Alberta has signed a 20-year contract with the RCMP that gives the province more control over policing.

EDMONTON — Alberta has signed a 20-year contract with the RCMP that gives the province more control over policing.

The deal, expected to cost $200 million in its first year, is likely to form a template for similar deals with provinces and territories that use the RCMP.

“It’s a fair deal for both,” Alberta Solicitor General Frank Oberle said Friday. “It establishes a modern relationship built on consultation, respect for each other’s roles and responsibilities and an understanding of each other’s needs.”

Oberle said the deal maintains a 70-30 cost split between Alberta and Ottawa. It also allows Alberta to gradually assume 70 per cent ownership of RCMP infrastructure.

“If at some point an RCMP facility is abandoned in favour a larger one, then we may want to convert to a provincial or municipal resource — a library, or any other building,” he said. “We paid for it. Now we’re going to own it.”

The contract represents a three per cent cost increase over last year, with similar increases expected annually in the next five years.

Friday’s announcement appears to ignore recommendations from the Air India inquiry, which suggested the RCMP focus on high-level crimes such as terrorism.

In June 2010, Justice John Major wrote: “There is a need for greater specialization and a more concentrated focus on the means for investigating and supporting the prosecution of national security offences.

“Perhaps the time has arrived to reassess the role of the RCMP in providing contractual policing services in many of the provinces.”

But any speculation that Alberta would form its own police force such as Ontario and Quebec is now dead. The idea has been supported in the past by some provincial cabinet members.

A provincial police service doesn’t make economic or law-enforcement sense, Oberle said.

“Crime doesn’t follow municipal, provincial or even national boundaries and we shouldn’t restrict ourselves to local policing. In the caucus room, I’m not aware of any sentiment for any provincial police force other than the RCMP.”

Alberta is the first jurisdiction to announce a new contract, but the four years of negotiations that preceded Friday’s signing have been held in conjunction with the other seven provinces and three territories that also use the RCMP. Those deals are expected to be similar.

Unique to Alberta, however, is the use of provincial sheriffs for duties such as highway traffic enforcement and prisoner transport. Integration and co-operation between the two forces will continue, said Deputy Commissioner Dale McGowan, commander of K-Division.

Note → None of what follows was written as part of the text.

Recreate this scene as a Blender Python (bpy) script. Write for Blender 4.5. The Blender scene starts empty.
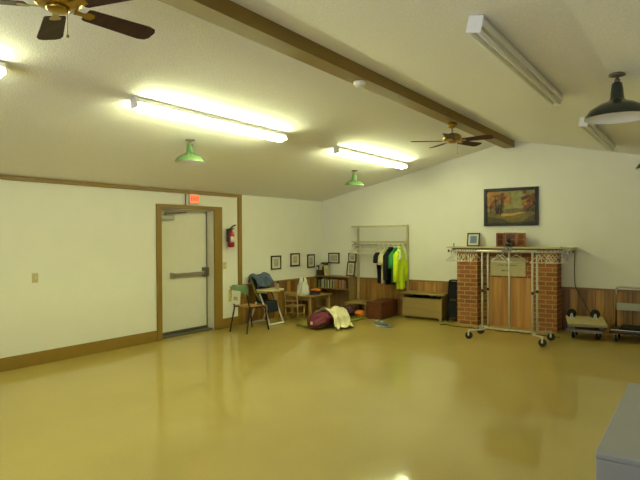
import bpy, math, random
from mathutils import Vector, Matrix, noise

random.seed(7)
S = bpy.context.scene
COL = S.collection
PI = math.pi

# ------------------------------------------------------------------ helpers
def srgb(r, g, b):
    def f(c):
        c /= 255.0
        return c / 12.92 if c <= 0.04045 else ((c + 0.055) / 1.055) ** 2.4
    return (f(r), f(g), f(b), 1.0)

class MB:
    """collects shapes given in world coordinates (or local ones when no thing is passed)"""
    def __init__(self, t=None):
        self.v, self.f, self.m, self.s = [], [], [], []
        self.o = Vector(t.location) if t is not None else Vector((0, 0, 0))
        self.X = None
    def add(self, vs, fs, mi=0, smooth=False):
        n = len(self.v)
        for p in vs:
            p = Vector(p)
            if self.X is not None:
                p = self.X @ p
            self.v.append(p - self.o)
        for q in fs:
            self.f.append([n + i for i in q]); self.m.append(mi); self.s.append(smooth)
    def box(self, a, b, mi=0):
        x0, y0, z0 = a; x1, y1, z1 = b
        vs = [(x0,y0,z0),(x1,y0,z0),(x1,y1,z0),(x0,y1,z0),(x0,y0,z1),(x1,y0,z1),(x1,y1,z1),(x0,y1,z1)]
        self.add(vs, [(3,2,1,0),(4,5,6,7),(0,1,5,4),(1,2,6,5),(2,3,7,6),(3,0,4,7)], mi)
    def obox(self, c, size, rot, mi=0):
        """oriented box: rot is a Matrix 3x3"""
        hx, hy, hz = [s / 2 for s in size]
        vs = [Vector(c) + rot @ Vector((sx*hx, sy*hy, sz*hz)) for sz in (-1, 1) for sx, sy in ((-1,-1),(1,-1),(1,1),(-1,1))]
        self.add(vs, [(3,2,1,0),(4,5,6,7),(0,1,5,4),(1,2,6,5),(2,3,7,6),(3,0,4,7)], mi)
    def prism(self, poly, d, mi=0):
        """poly: list of 3d points (planar), extruded along vector d"""
        n = len(poly); d = Vector(d)
        vs = [Vector(p) for p in poly] + [Vector(p) + d for p in poly]
        fs = [tuple(range(n))[::-1], tuple(range(n, 2*n))] + [(i, (i+1) % n, n+(i+1) % n, n+i) for i in range(n)]
        self.add(vs, fs, mi)
    def loft(self, rings, mi=0, cap=True, smooth=True, closed=True):
        n = len(rings[0]); vs = [p for r in rings for p in r]; fs = []
        for k in range(len(rings)-1):
            for i in range(n if closed else n-1):
                j = (i+1) % n
                fs.append((k*n+i, k*n+j, (k+1)*n+j, (k+1)*n+i))
        if cap:
            fs.append(tuple(range(n))[::-1]); fs.append(tuple((len(rings)-1)*n+i for i in range(n)))
        self.add(vs, fs, mi, smooth)
    def tube(self, pts, r, seg=10, mi=0, cyc=False):
        pts = [Vector(p) for p in pts]; n = len(pts)
        rs = r if isinstance(r, (list, tuple)) else [r]*n
        rings = []; up = None
        for i, p in enumerate(pts):
            if cyc:
                d = (pts[(i+1) % n] - pts[i-1]).normalized()
            else:
                a = pts[max(i-1, 0)]; b = pts[min(i+1, n-1)]; d = (b-a).normalized()
            if up is None:
                up = d.orthogonal().normalized()
            else:
                up = (up - d*up.dot(d))
                up = up.normalized() if up.length > 1e-6 else d.orthogonal().normalized()
            w = d.cross(up)
            rings.append([p + (up*math.cos(2*PI*k/seg) + w*math.sin(2*PI*k/seg))*rs[i] for k in range(seg)])
        if cyc:
            rings.append(rings[0])
        self.loft(rings, mi, cap=not cyc)
    def lathe(self, prof, c=(0,0,0), seg=28, mi=0, axis='z', cap=True):
        c = Vector(c); rings = []
        for r, h in prof:
            ring = []
            for k in range(seg):
                a = 2*PI*k/seg; x, y = r*math.cos(a), r*math.sin(a)
                ring.append(c + (Vector((x, y, h)) if axis == 'z' else Vector((h, x, y)) if axis == 'x' else Vector((y, h, x))))
            rings.append(ring)
        self.loft(rings, mi, cap=cap)
    def grid(self, fn, nu, nv, mi=0, smooth=True):
        vs = [fn(i/nu, j/nv) for j in range(nv+1) for i in range(nu+1)]
        fs = [(j*(nu+1)+i, j*(nu+1)+i+1, (j+1)*(nu+1)+i+1, (j+1)*(nu+1)+i) for j in range(nv) for i in range(nu)]
        self.add(vs, fs, mi, smooth)
    def sphere(self, c, r, seg=16, rings=10, mi=0, sc=(1,1,1)):
        prof = []
        vs, fs = [], []
        c = Vector(c)
        rr = []
        for k in range(rings+1):
            a = -PI/2 + PI*k/rings
            rad = max(math.cos(a)*r, r*0.02)
            rr.append([c + Vector((rad*math.cos(2*PI*i/seg)*sc[0], rad*math.sin(2*PI*i/seg)*sc[1], r*math.sin(a)*sc[2])) for i in range(seg)])
        self.loft(rr, mi)

def fillet(pts, r, n=5):
    """round the inner corners of a polyline"""
    pts = [Vector(p) for p in pts]; out = [pts[0]]
    for i in range(1, len(pts)-1):
        a, b, c = pts[i-1], pts[i], pts[i+1]
        d1 = (a-b); d2 = (c-b); q = min(r, d1.length*.45, d2.length*.45)
        p1 = b + d1.normalized()*q; p2 = b + d2.normalized()*q
        for k in range(n+1):
            t = k/n; out.append(p1*(1-t)**2 + b*2*t*(1-t) + p2*t*t)
    out.append(pts[-1]); return out

def obj(name, mb, mats, parent=None, bevel=0.0, solid=0.0, sub=0):
    me = bpy.data.meshes.new(name)
    me.from_pydata([tuple(p) for p in mb.v], [], mb.f)
    if not isinstance(mats, (list, tuple)):
        mats = [mats]
    for m in mats:
        me.materials.append(m)
    for p, mi, s in zip(me.polygons, mb.m, mb.s):
        p.material_index = mi; p.use_smooth = s
    me.update()
    o = bpy.data.objects.new(name, me); COL.objects.link(o)
    if parent is not None:
        o.parent = parent
    else:
        o.location = mb.o
    if solid:
        s = o.modifiers.new('solid', 'SOLIDIFY'); s.thickness = solid; s.offset = 0
    if sub:
        s = o.modifiers.new('sub', 'SUBSURF'); s.levels = sub; s.render_levels = sub
    if bevel:
        b = o.modifiers.new('bevel', 'BEVEL'); b.width = bevel; b.segments = 2; b.limit_method = 'ANGLE'; b.angle_limit = math.radians(50)
    return o

def tag(o, label, cat, group=None, kind=None):
    o['label'] = label; o['category'] = cat
    if group: o['group'] = group
    if kind: o['kind'] = kind
    return o

def thing(name, label, cat, loc=(0,0,0), group=None, rz=0.0, kind=None):
    o = bpy.data.objects.new(name, None); COL.objects.link(o)
    o.empty_display_size = .05
    o.location = loc; o.rotation_euler = (0, 0, rz)
    return tag(o, label, cat, group, kind)

def dup(root, loc, rot=None, label=None, group=None):
    c = root.copy(); COL.objects.link(c); c.location = loc
    if rot is not None: c.rotation_euler = rot
    if label: c['label'] = label
    if group: c['group'] = group
    for ch in list(root.children):
        d = ch.copy(); COL.objects.link(d); d.parent = c
        for g in list(ch.children):
            e = g.copy(); COL.objects.link(e); e.parent = d
    return c

def rotz(a): return Matrix.Rotation(a, 3, 'Z')

# ------------------------------------------------------------------ materials
def nodes(m):
    m.use_nodes = True
    nt = m.node_tree; b = nt.nodes.get('Principled BSDF')
    return nt, nt.nodes, nt.links, b

def mat(name, c, rough=.5, metal=0.0, var=.06, scale=12.0, bump=0.0, bscale=80.0, spec=None, coat=0.0, stretch=None):
    """plain procedural material: a base colour with gentle noise variation and an optional fine bump"""
    m = bpy.data.materials.new(name); nt, N, Lk, b = nodes(m)
    c = c if len(c) == 4 else srgb(*c)
    tc = N.new('ShaderNodeTexCoord')
    mp = N.new('ShaderNodeMapping'); Lk.new(tc.outputs['Object'], mp.inputs['Vector'])
    if stretch: mp.inputs['Scale'].default_value = stretch
    nz = N.new('ShaderNodeTexNoise'); nz.inputs['Scale'].default_value = scale; nz.inputs['Detail'].default_value = 4
    Lk.new(mp.outputs[0], nz.inputs['Vector'])
    rp = N.new('ShaderNodeValToRGB')
    rp.color_ramp.elements[0].position = .3; rp.color_ramp.elements[1].position = .7
    lo = [max(0, x*(1-var)) for x in c[:3]]; hi = [min(1, x*(1+var)) for x in c[:3]]
    rp.color_ramp.elements[0].color = (*lo, 1); rp.color_ramp.elements[1].color = (*hi, 1)
    Lk.new(nz.outputs['Fac'], rp.inputs['Fac']); Lk.new(rp.outputs['Color'], b.inputs['Base Color'])
    b.inputs['Roughness'].default_value = rough; b.inputs['Metallic'].default_value = metal
    if spec is not None: b.inputs['Specular IOR Level'].default_value = spec
    if coat: b.inputs['Coat Weight'].default_value = coat; b.inputs['Coat Roughness'].default_value = .12
    if bump:
        n2 = N.new('ShaderNodeTexNoise'); n2.inputs['Scale'].default_value = bscale; n2.inputs['Detail'].default_value = 3
        Lk.new(mp.outputs[0], n2.inputs['Vector'])
        bp = N.new('ShaderNodeBump'); bp.inputs['Strength'].default_value = bump; bp.inputs['Distance'].default_value = .01
        Lk.new(n2.outputs['Fac'], bp.inputs['Height']); Lk.new(bp.outputs['Normal'], b.inputs['Normal'])
    return m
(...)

Federal Public Safety Minister Vic Toews suggested that other provinces take a look at the Alberta deal.

“I think the model that Alberta has adopted and the balance that they have between some of their own provincial resources and the RCMP is really a model that other provinces may want to look at.”

The federal government hopes to reach similar deals with the remaining provinces and territories before the end of November, he said.